We need to shift our focus from trafficking to immigration law, which, as a structural coercive pressure, regulates categories of entrant, impacts upon relations with ‘managers’, and affects treatment in the workplace. It also governs access to public funds, as well as the removal and deportation migrants who fail to economically integrate or whose presence is otherwise found to be non-conducive. In short, these restrictions limit the alternatives available to both irregular and legal migrant sex workers, and thereby increase the risk and extent of exploitative working conditions, and both violent and economic compulsion.

Immigration law puts many sex workers migrating from outside the European Economic Area (EEA) in a highly precarious position. At the same time, workers from inside the EEA find their labour market options limited to ‘low skilled’, nominally self-employed, poorly protected sectors, such as sex work.
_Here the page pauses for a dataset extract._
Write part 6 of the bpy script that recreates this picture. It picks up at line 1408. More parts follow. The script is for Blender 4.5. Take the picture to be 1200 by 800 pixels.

Only recently have the restrictions been lifted on A8 and A2 nationals, but they will remain imposed on Croatian nationals for the next seven years. And any EEA national that is unable to prove that s/he is ‘economically active’ (which could include, for example, not registering as self-employed, or being homeless) in the UK can be removed, according to the 2006 EEA Immigration Regulations. Between 2006 and 2012, 1565 removals were recorded, largely of ‘inactive’ Romanian nationals. As part of a Freedom of Information request I asked what percentage of those served with notice or removed were involved in prostitution. This was rejected on the basis that it would be too costly to gather the information.
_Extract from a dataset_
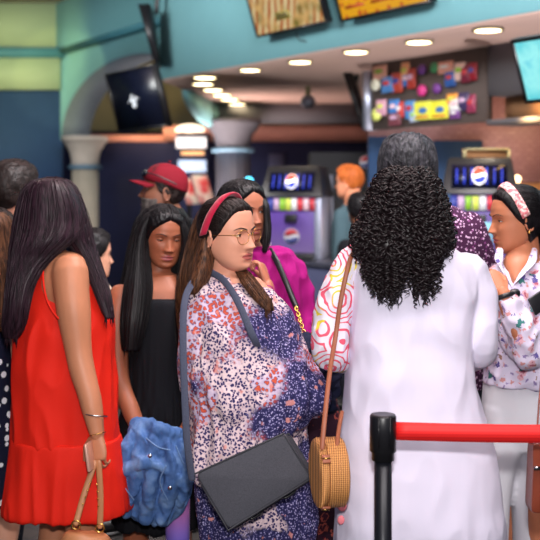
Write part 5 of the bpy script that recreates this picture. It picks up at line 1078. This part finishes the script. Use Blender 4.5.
for b in be:
    p = np.array([.0895*math.sin(b), -.006+.045*math.cos(b), .002+.124*math.cos(b)]); o_ = nrm((math.sin(b), .25, math.cos(b))); rows.append(p+np.cos(a)[:, None]*np.array([0, .88, -.45])*.0165+np.sin(a)[:, None]*o_*.006)
t = NT('pink_woven_band'); t.col(t.ramp(t.noise(90, 3), [(.42, S(200, 100, 110)), (.52, S(232, 168, 166)), (.6, S(240, 214, 206))])).set(.8); t.bump(t.noise(200, 2), .4, .002)
MB().grid(fr(np.array(rows).reshape(-1, 3)).reshape(len(rows), 14, 3)).build('headband', t.m, r)
for s_ in (-1, 1):
    e_ = fr((s_*.083, -.010, -.042)); MB().ell(e_, (.005, .005, .005), n=12, m=8).build('earring', M['gold'], r)
garment([('r', [(254, 524, 552, .05, 3.46), (258, 512, 560, .06, 3.465), (266, 498, 568, .09, 3.45), (278, 489, 572, .11, 3.43), (300, 486, 576, .12, 3.42), (340, 484, 578, .125, 3.42), (383, 484, 578, .13, 3.42)]),
              ('t', [at(514, 278, 3.38), at(512, 325, 3.30), at(530, 352, 3.21), at(517, 322, 3.19), at(509, 306, 3.19)], [.060, .060, .056, .048, .038])], 'flower_print_shirt', fb['rshirt'], r, .006, [(.012, (9, 9, 6), 3, False), (.007, (22, 22, 12), 5, True)])
vm = MB(); V_ = [at(501, 256, 3.315), at(531, 256, 3.33), at(514, 286, 3.285)]
vm.grid(prows([(242, 514, 532, .03, 3.41), (250, 509, 532, .04, 3.40), (259, 505, 530, .048, 3.375), (268, 504, 526, .05, 3.36), (278, 507, 519, .045, 3.345), (287, 510, 514, .03, 3.34)])[0])
vm.build('neckline_skin', sk['right'], r)
for pth in ([at(500, 250, 3.36), at(499, 262, 3.32), at(505, 276, 3.295), at(511, 286, 3.285)], [at(534, 250, 3.38), at(531, 262, 3.33), at(521, 275, 3.295), at(512, 287, 3.285)]):
    MB().tube(pth, [.012, .016, .012, .006], n=12, flat=.35, ref=(.3, .2, 1)).build('collar', fb['rshirt'], r)
dax = nrm(at(512, 318, 3.18)-w1); p = w1+dax*.012; u_ = nrm(np.cross(dax, (0, 1, 0))); v_ = np.cross(dax, u_)
MB().tube([p+u_*.030*math.cos(t)+v_*.030*math.sin(t) for t in np.linspace(0, 2*np.pi, 24, endpoint=False)], .008, n=10, sub=2, loop=True, flat=1).build('watch_strap', M['black'], r)
MB().tube([p+u_*.030-v_*.01, p+u_*.040-v_*.012], .016, n=20, sub=1).build('watch_case', M['black'], r)
garment([('r', [(380, 486, 576, .12, 3.43), (400, 484, 580, .13, 3.43), (425, 483, 583, .13, 3.43), (446, 483, 584, .11, 3.43)]), ('r', [(405, 484, 545, .10, 3.42), (440, 483, 530, .10, 3.42), (480, 483, 513, .09, 3.42), (560, 483, 508, .08, 3.42), (645, 480, 512, .08, 3.42)]), ('r', [(405, 500, 582, .12, 3.44), (440, 500, 584, .12, 3.44), (480, 509, 584, .12, 3.44), (560, 515, 584, .12, 3.44), (645, 514, 588, .12, 3.44)])], 'wide_trousers', fb['trs'], r, .007, [(.010, (10, 10, 1.2), 3, False)])
shoes(r, bb, 1.58, 205, sandal, .1)
r = thing('phone', 'small black phone edge against the flower-print shirt at the right edge', 'phone', at(538, 312, 3.17)); MB().box(at(538, 303, 3.18), (.022, .004, .014), (0, .006, 0), (-.012, 0, .026)).build('phone_case', M['black'], r, smooth=False, bevel=.003)
r = thing('handbag', 'glossy chestnut leather bag with silver clip at the right edge below the belt', 'handbag', at(544, 516, 2.62))
softbox([at(534, 446, 2.62), at(574, 444, 2.62), at(576, 516, 2.62), at(531, 514, 2.62)], np.array([0, .07, 0]), M['leather_br'], 'bag_body', r, .008)
softbox([at(533, 444, 2.605), at(575, 442, 2.605), at(575, 468, 2.605), at(533, 470, 2.605)], np.array([0, .01, 0]), M['leather_br'], 'flap', r, .003)
MB().tube([at(536, 446, 2.64), at(534, 438, 2.64), at(537, 431, 2.64), at(540, 438, 2.64)], .0032, n=8, loop=True).build('clip', M['silver'], r)
MB().tube([at(537, 432, 2.64), at(541, 380, 2.80), at(548, 320, 3.05), at(556, 270, 3.30)], .006, n=8, flat=.4, ref=(1, 0, 0)).build('strap', M['leather_br'], r)
MB().box(at(537, 468, 2.597), (.008, 0, 0), (0, .002, 0), (0, 0, .004)).build('clasp', M['silver'], r, smooth=False)

# ------------------------------------------------------------------ generic background people
def simple_person(label, px, py, Y, heading, H, skin, hair, shirt, trous, wd=1., male=True, sc=1.0, pitch=0, base_px=None, beard=None, group=None, mask=None, thick=.014, rows=None, collar=False):
    bpx = base_px or px; bb = base_of(bpx, Y+.04); r = thing('person', label, 'person', (*bb, 0)); fr = Frame(px, py, Y, heading, pitch, 0, sc); fr.lid = 12
    arms = [arm_default(bb, H, heading, 1, wd), arm_default(bb, H, heading, -1, wd)]
    body(r, fr, skin, lp['dark'], H, heading, bb, wd*.92, .9, arms, male)
    eyes(r, fr, M['iris'], (0, 1, 0), hair, hair)
    haircap(r, fr, mask or hmask_short, thick, hair, 'hair', male=male, flow='short' if male else 'part', nst=420 if male else 200, groove=.002, top=.008 if male else 0)
    if beard: haircap(r, fr, lambda p: sst((-.038-p[..., 2]+.25*np.maximum(0, .05-p[..., 1]))/.008)*sst((p[..., 1]-.012)/.02)*(1-np.exp(-(p[..., 0]/.02)**2-((p[..., 2]+.068)/.010)**2)), .005, beard, 'beard', male=male, nst=0, groove=.002)
    k = H/1.62; h = math.radians(heading); f = np.array([math.cos(h), math.sin(h), 0]); R = np.array([math.sin(h), -math.cos(h), 0]); B = np.array([bb[0], bb[1], 0.]); a = np.linspace(0, 2*np.pi, 40, endpoint=False)
    rw = np.array([[z*H, x*k*wd, y*k] for z, x, y in ((.52, .175, .13), (.60, .165, .125), (.70, .17, .13), (.76, .175, .125), (.80, .16, .10), (.825, .10, .075), (.845, .065, .065))]); rw, _ = cat(rw, np.zeros(len(rw)), 5)
    mb = MB(); mb.grid(np.stack([B+Z*z+R*(np.cos(a)[:, None]*x)+f*(np.sin(a)[:, None]*y) for z, x, y in rw]))
    for am in arms: mb.tube(am['p'][:3], [.060*k, .056*k, .052*k], n=16)
    me = fuse(mb, 'shirt', .008, 4); disp(me, [(.010, (10, 10, 6), 3, False)]); finish(me, 'shirt', shirt, r)
    mb = MB(); rw = np.array([[z*H, x*k*wd, y*k] for z, x, y in ((.44, .15, .11), (.50, .165, .12), (.56, .16, .12))])
    mb.grid(np.stack([B+Z*z+R*(np.cos(a)[:, None]*x)+f*(np.sin(a)[:, None]*y) for z, x, y in rw]))
    for s_ in (-1, 1): mb.tube([B+R*s_*.08*k*wd+Z*H*.50, B+R*s_*.085*k+f*.01+Z*H*.275, B+R*s_*.085*k-f*.015+Z*H*.06], [.095*k, .068*k, .055*k], n=16)
    finish(fuse(mb, 'trousers', .008, 4), 'trousers', trous, r); shoes(r, bb, H, heading, shoem)
    if collar: MB().tube([fr((.055*math.cos(t), -.03+.06*math.sin(t), -.135-.008*math.sin(t))) for t in np.linspace(0, 2*np.pi, 18, endpoint=False)], .009, n=8, loop=True, flat=1.2, sub=2).build('collar', shirt, r)
    return r, fr
simple_person('person with short dark swept-back hair at the left edge, turned away', 13, 193, 4.05, 55, 1.68, sk['lman'], hr['dbrown'], fb['greyt'], fb['jeans'], 1.05, sc=1.04, thick=.018, base_px=-4, collar=True)
# quiff
r, fr = simple_person('person in a dark red baseball cap and black shirt, grey beard, facing left', 163, 191.5, 4.6, 188, 1.68, sk['cap'], hr['dbrown'], fb['black'], fb['jeans'], 1.0, sc=1.03, pitch=-9, base_px=180, beard=hr['beard'], thick=.006)
capm = fabric('dark_red_cotton', S(104, 10, 26), 600)
Gh = head_grid(male=True, nL=90, nA=100); msk = sst((Gh[..., 2]-np.interp(Gh[..., 1], [-.1, .0, .09], [.0, .022, .034]))/.006); N = Gh-np.array([0, -.01, 0]); N /= np.linalg.norm(N, axis=-1)[..., None]
MB().grid(fr((Gh+N*(-.006+msk*.017)[..., None]+np.array([0, 0, .004])*msk[..., None]).reshape(-1, 3)).reshape(Gh.shape)).build('baseball_cap', capm, r)
u = np.linspace(-1, 1, 21); rows = []
for s_ in (0, .35, .7, 1.): rows.append([(.072*x*(1-.12*s_**3), .070+.085*s_*math.sqrt(max(.0, 1-x*x*.85))-.03*x*x, .040-.012*s_-.016*x*x) for x in u])
T_ = np.array(rows); B2 = T_-np.array([0, 0, .005]); MB().grid(fr(np.concatenate([T_, B2[::-1]]).reshape(-1, 3)).reshape(8, 21, 3), closed=False).build('cap_brim', capm, r)
MB().ell(fr((0, -.008, .137)), (.008, .008, .005), n=12, m=6).build('cap_button', capm, r)
sg = thing('sunglasses', 'black wraparound sunglasses resting on the dark red cap', 'sunglasses', fr((0, .085, .06)))
for s_ in (-1, 1):
    MB().ell(fr((s_*.034, .093, .068)), (.027, .010, .020), fr.d((1, -.25*s_, 0)), fr.d((.25*s_, 1, .3)), fr.d((0, -.3, 1)), n=24, m=12).build('lens', plain('sunglass_lens', S(16, 18, 24), .08, bstr=0), sg)
    MB().tube(fr(np.array([(s_*.060, .082, .070), (s_*.086, .045, .066), (s_*.098, -.01, .052), (s_*.096, -.05, .040)])), .0032, n=8).build('temple', M['black'], sg)
MB().tube(fr(np.array([(-.012, .101, .070), (0, .104, .072), (.012, .101, .070)])), .003, n=8).build('bridge', M['black'], sg)
simple_person('person with short ginger hair standing before the service counter', 349, 182, 7.0, 150, 1.72, sk['ginger'], hr['ginger'], fb['tee'], fb['jeans'], 1., sc=1.0, thick=.010, base_px=352)
simple_person('person with dark hair half hidden between the person in red and the one in black', 92, 255, 4.5, 30, 1.38, sk['pale'], hr['black'], fb['beige'], fb['jeans'], .8, male=False, sc=.95, mask=hmask_long, thick=.02)
simple_person('person with dark hair seen low beside the ginger-haired person', 360, 210, 6.2, 100, 1.50, sk['dk'], hr['black'], fb['black'], fb['jeans'], .8, sc=.9, thick=.012, base_px=364)
# woman at the left edge in polka dots
r = thing('person', 'person in a navy polka dot dress at the left edge, long brown-tipped hair', 'person', (*base_of(-12, 3.55), 0))
fr = Frame(-8, 240, 3.55, 60, 0, 0, .95); fr.lid = 12; bb = base_of(-12, 3.58)
body(r, fr, sk['pale'], lp['n'], 1.52, 60, bb, .85, .8, [arm_default(bb, 1.52, 60, 1), arm_default(bb, 1.52, 60, -1)])
haircap(r, fr, hmask_long, .014, hr['dbrown'], 'scalp_hair')
long_hair(r, [[(212, -20, 4, .06, 3.5), (222, -26, 11, .09, 3.5), (245, -30, 15, .10, 3.5), (275, -32, 17, .10, 3.47), (300, -32, 16, .08, 3.44), (330, -28, 12, .05, 3.42)]], hr['brown'], 'long_hair', 260, .0013, 22, .004, 8)
garment([('r', [(283, -30, 6, .06, 3.56), (292, -44, 16, .10, 3.56), (320, -48, 20, .12, 3.56), (360, -44, 19, .125, 3.56), (420, -46, 20, .14, 3.56), (470, -50, 18, .15, 3.56), (500, -52, 16, .155, 3.56)])], 'polka_dot_dress', fb['polka'], r, .007, [(.014, (14, 14, 2), 3, False)])
shoes(r, bb, 1.52, 60, shoem)

# ------------------------------------------------------------------ belt barrier
c = at(383, 540, 2.45); c[2] = 0
r = thing('belt_barrier_post', 'black retractable belt barrier post in the foreground', 'barrier post', c)
ztop = at(0, 414, 2.45)[2]; a = np.linspace(0, 2*np.pi, 48, endpoint=False)
def lathe(prof, name, mat, parent, cc, n=48): return MB().grid(np.array([[(cc[0]+math.cos(t)*rr, cc[1]+math.sin(t)*rr, z) for t in a] for z, rr in prof])).build(name, mat, parent)
lathe([(0, .17), (.008, .175), (.016, .165), (.028, .06), (.034, .03)], 'base', M['blackm'], r, c)
lathe([(.02, .0215), (ztop-.105, .0215)], 'pole', M['blackm'], r, c)
lathe([(ztop-.112, .0275), (ztop-.092, .0275), (ztop-.090, .0325), (ztop-.006, .0325), (ztop-.001, .030), (ztop, .022), (ztop-.001, .012)], 'belt_head', M['black'], r, c)
for s_ in (-1, 1): MB().box(c+Z*(ztop-.04)+np.array([s_*.014, -.0315, 0]), (.0015, 0, 0), (0, .002, 0), (0, 0, .036)).build('slot_rib', M['black'], r, smooth=False)
t = NT('red_webbing'); wv = t.n('ShaderNodeTexWave', wave_type='BANDS', bands_direction='Z'); wv.inputs['Scale'].default_value = 42; t.link(t.tc, wv.inputs[0]); t.col(t.mix(wv.outputs['Fac'], S(238, 34, 30), S(216, 22, 26))).set(.6); t.bump(wv.outputs['Fac'], .1, .001)
p0 = at(396, 431, 2.45); p1 = at(640, 433, 2.43)
mb = MB(); P_ = [p0+(p1-p0)*k/20+np.array([0, 0, -.004*math.sin(math.pi*k/20)]) for k in range(21)]
mb.grid(np.array([[p+Z*.0222-np.array([0, .001, 0]), p+Z*.0222+np.array([0, .001, 0]), p-Z*.0222+np.array([0, .001, 0]), p-Z*.0222-np.array([0, .001, 0])] for p in P_]))
tag(mb.build('barrier_belt', t.m, smooth=False), 'red webbing belt stretched from the black post to the right edge', 'barrier belt')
Bringing the State back in (and anti-trafficking law and policy?)

‘Trafficking’ relies on binaries that do not exist in reality, and is bound up with border control and criminalisation. Even if it could be wrested from this agenda, the concept of trafficking covers too broad a range of experiences to be useful for mapping and responding to the forms of exploitation and unfreedom faced by migrant sex workers.
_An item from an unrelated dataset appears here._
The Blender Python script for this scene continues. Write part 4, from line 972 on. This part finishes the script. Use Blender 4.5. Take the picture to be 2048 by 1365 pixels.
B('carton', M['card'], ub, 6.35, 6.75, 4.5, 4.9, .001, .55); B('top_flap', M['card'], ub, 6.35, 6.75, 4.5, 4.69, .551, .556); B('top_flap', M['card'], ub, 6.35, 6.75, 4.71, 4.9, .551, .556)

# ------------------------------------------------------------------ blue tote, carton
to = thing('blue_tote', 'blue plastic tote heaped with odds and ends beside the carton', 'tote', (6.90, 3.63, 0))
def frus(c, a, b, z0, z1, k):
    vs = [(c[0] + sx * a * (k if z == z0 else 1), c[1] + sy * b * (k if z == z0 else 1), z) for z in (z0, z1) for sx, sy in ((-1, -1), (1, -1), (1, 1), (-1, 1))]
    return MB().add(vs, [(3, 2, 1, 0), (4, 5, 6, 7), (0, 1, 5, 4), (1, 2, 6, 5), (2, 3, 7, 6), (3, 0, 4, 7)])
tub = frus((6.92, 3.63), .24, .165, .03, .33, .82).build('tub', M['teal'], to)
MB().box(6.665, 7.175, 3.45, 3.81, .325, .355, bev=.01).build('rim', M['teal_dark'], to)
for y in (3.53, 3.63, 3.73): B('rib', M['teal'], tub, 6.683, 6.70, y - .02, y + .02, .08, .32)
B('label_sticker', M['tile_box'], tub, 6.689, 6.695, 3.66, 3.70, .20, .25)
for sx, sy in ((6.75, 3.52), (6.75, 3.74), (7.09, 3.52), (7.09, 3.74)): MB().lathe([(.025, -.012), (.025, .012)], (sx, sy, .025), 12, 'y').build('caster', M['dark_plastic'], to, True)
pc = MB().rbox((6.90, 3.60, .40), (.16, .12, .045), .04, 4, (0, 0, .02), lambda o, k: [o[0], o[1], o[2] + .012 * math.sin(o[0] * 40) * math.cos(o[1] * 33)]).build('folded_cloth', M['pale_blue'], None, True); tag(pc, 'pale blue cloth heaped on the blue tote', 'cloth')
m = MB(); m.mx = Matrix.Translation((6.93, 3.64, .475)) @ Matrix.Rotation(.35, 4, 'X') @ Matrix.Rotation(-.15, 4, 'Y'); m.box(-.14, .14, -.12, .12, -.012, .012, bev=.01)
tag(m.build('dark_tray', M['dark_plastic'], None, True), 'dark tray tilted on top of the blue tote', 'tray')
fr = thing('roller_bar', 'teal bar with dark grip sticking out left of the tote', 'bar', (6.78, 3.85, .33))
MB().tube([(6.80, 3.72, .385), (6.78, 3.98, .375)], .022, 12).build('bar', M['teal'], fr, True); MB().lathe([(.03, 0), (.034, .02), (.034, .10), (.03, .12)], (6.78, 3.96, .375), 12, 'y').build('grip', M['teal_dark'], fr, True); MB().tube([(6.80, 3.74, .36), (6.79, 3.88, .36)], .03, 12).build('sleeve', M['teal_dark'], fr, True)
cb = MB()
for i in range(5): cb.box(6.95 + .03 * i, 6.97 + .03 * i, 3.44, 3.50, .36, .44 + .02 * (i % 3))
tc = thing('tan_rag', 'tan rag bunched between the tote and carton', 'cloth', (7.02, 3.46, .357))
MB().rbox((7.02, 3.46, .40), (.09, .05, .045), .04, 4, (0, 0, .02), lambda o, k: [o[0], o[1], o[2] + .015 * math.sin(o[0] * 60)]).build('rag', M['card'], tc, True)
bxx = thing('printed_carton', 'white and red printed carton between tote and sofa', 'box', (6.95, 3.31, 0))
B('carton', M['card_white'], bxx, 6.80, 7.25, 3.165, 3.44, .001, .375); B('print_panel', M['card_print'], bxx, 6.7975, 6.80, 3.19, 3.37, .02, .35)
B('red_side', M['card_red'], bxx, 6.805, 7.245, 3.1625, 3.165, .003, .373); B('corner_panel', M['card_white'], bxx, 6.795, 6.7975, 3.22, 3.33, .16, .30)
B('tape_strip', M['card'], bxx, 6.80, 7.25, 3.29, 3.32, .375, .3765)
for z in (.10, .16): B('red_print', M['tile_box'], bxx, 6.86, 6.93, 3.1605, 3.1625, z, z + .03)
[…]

We need ask: What ‘forced choices’ are acceptable and unacceptable in sex work? This can only be answered by asking many other structural and political questions. What constitutes exploitative and alienating sex work? How do we understand the economic compulsion faced by sex workers under contemporary capitalist social relations, and what is the role of debt? What is the extent of physical and psychological compulsion in the workplace? How do patriarchy and racism intersect with economic compulsion and violence? How does immigration law (re)produce these conditions? What protective role may labour law, or social security and welfare protections play, bearing in mind their historical weakness and current austerity measures? Might campaigns for No Borders and a universal basic income be more useful than campaigns against ‘trafficking’? As we begin to answer these questions it will undoubtedly become clear that (migrant) sex workers are subject to many of the same troubling processes and relations. Differences will be in degree rather than kind. Far from being a neutral ally, the state will appear as a culpable force. Our political responses will necessitate that collectively self-organised sex workers, who are already challenging these conditions, take centre stage.